その上で、意欲を持って、自律的、主体的に学習するためのスキルを身に付けるといったプロセスが一般的だ。例えば、入学直後からゼミナール形式の授業を実施して、自ら調べ学んだ内容をまとめて発表し、討論するといった大学らしい学びを実践する。あるいは、高校までの既習内容を再確認したり、リポートの作成やプレゼンテーションに必要なITスキルを身に付けたりといった内容も多い。
「ここまで大学がやるのかという声もありますが、大学生活を全うし、社会へ出るために、必要な力を獲得させるために大学が尽力する意義は大きいと思います」と、安田常務も評価するところだ。
大学の学びの質が変化したことも見逃せない。単位の取得には、授業への出席はもとより、随時提出するリポートなどが評価される。期末の試験を受けるだけというのではなく、しっかりと勉強しなければ卒業がおぼつかないのが現状だという。
「この背景には、大学自身が社会で通用する人材の輩出に強い責任を感じていることがあるのではないでしょうか。一方で、就職状況が受験生の大学選びに直結していることもあり、カリキュラムを確実に習得できる仕組みを取っているわけです」と、安田常務は分析する。調査でも、「キャリア教育など就職支援」「資格取得支援」といった就職に直結している取り組みが、受験生に注目されていることがわかる(表3)。
学びの質の変化を象徴するのが、少人数教育の充実である。ゼミナール形式の授業を教養教育で取り入れたり、ネーティブ教員による実践的な語学教育を習熟度別のクラス編成で行うといった取り組みが多く見られる。

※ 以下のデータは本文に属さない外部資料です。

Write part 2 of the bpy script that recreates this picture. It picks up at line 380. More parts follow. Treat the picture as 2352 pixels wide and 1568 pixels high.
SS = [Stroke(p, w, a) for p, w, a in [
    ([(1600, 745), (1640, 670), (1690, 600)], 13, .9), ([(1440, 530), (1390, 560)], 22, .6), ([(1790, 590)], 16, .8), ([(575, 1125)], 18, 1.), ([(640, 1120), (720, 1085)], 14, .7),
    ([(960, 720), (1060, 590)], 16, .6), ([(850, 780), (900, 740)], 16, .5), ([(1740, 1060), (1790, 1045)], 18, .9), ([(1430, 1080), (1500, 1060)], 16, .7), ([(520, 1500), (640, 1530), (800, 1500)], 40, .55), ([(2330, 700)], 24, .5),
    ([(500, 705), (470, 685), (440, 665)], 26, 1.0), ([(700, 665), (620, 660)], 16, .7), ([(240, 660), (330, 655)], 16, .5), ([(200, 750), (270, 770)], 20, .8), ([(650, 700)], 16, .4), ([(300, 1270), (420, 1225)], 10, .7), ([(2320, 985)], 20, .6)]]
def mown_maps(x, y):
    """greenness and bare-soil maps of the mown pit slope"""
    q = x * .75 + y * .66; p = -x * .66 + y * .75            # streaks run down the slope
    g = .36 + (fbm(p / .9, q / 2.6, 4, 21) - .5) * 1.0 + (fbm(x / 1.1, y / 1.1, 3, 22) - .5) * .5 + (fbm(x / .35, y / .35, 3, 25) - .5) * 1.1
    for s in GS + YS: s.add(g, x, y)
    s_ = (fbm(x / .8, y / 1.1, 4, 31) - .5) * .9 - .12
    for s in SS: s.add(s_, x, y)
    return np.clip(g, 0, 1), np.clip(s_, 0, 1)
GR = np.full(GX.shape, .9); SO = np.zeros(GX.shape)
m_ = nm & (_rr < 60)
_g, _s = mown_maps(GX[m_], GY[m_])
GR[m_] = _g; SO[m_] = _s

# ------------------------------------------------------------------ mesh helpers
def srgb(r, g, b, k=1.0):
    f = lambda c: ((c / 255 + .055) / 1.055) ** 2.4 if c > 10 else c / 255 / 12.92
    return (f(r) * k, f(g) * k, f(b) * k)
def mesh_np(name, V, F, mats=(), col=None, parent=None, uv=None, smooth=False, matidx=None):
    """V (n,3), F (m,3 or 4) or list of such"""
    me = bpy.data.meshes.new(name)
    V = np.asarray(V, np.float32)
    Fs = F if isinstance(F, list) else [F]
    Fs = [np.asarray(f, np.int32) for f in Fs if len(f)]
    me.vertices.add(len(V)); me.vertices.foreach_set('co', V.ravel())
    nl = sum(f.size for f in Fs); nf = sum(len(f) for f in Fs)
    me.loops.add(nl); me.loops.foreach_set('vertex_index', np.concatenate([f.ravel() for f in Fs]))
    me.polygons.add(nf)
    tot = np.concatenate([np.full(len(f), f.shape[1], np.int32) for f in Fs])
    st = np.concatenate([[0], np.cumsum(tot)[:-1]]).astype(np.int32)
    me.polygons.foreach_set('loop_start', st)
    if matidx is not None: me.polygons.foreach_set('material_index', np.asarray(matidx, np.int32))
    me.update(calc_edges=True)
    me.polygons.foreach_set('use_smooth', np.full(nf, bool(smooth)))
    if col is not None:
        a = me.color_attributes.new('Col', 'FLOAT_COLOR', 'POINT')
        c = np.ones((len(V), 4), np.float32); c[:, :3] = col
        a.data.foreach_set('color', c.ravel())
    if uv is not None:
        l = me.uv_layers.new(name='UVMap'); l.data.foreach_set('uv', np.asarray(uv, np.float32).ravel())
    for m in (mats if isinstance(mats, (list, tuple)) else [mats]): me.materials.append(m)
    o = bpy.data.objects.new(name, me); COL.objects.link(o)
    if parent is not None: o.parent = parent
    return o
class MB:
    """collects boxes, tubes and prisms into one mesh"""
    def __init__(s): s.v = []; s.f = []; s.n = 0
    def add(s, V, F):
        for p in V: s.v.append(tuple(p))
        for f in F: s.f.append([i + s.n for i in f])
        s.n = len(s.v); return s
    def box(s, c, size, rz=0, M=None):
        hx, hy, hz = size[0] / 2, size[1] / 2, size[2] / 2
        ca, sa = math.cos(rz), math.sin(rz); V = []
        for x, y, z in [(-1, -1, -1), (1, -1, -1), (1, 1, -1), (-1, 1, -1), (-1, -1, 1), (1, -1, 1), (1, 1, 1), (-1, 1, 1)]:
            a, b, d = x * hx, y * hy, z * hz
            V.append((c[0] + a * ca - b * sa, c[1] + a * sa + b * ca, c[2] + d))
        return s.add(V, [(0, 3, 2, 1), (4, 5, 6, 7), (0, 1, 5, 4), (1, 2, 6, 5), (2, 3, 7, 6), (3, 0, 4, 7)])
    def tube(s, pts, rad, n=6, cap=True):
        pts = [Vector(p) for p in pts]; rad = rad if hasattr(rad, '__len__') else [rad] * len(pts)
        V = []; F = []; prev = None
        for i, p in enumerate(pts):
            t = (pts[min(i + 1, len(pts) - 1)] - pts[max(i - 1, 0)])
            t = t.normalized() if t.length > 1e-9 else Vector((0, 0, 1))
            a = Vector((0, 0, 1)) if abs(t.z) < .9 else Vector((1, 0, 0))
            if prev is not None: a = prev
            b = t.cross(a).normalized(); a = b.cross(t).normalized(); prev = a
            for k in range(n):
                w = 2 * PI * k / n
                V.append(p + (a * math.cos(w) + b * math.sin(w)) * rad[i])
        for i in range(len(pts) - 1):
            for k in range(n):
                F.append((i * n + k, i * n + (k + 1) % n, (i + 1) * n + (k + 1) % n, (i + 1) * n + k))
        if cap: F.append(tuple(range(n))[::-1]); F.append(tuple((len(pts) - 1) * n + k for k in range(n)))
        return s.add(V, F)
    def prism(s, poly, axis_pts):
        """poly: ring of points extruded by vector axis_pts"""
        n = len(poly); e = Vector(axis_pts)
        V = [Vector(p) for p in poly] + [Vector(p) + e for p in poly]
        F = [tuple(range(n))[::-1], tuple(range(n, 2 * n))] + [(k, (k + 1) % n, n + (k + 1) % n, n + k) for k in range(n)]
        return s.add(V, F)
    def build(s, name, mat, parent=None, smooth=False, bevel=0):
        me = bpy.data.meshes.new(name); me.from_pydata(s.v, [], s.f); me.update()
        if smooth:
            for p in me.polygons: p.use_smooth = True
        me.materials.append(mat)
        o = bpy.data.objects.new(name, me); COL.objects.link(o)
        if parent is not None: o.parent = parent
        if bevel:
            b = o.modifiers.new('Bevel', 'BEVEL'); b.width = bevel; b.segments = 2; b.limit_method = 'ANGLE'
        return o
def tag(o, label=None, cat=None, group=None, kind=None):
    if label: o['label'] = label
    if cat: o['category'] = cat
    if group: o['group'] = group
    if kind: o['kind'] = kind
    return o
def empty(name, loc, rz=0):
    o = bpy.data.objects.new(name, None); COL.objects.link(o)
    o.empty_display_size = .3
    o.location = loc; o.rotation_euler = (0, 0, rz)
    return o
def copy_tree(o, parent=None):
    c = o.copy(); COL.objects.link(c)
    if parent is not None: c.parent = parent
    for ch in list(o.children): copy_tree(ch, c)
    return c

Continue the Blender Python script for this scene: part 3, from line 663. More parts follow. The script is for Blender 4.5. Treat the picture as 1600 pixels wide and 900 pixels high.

「以前では考えられないほど、学生と教員の距離が近くなっています。インターンシップや学外との共同プロジェクトをカリキュラム化するなど、社会と密接に関わる機会も多く設けられています」。社会人出身の教員採用も増えており、現代の課題を意識したカリキュラムや授業への志向がますます強まっているといえそうだ。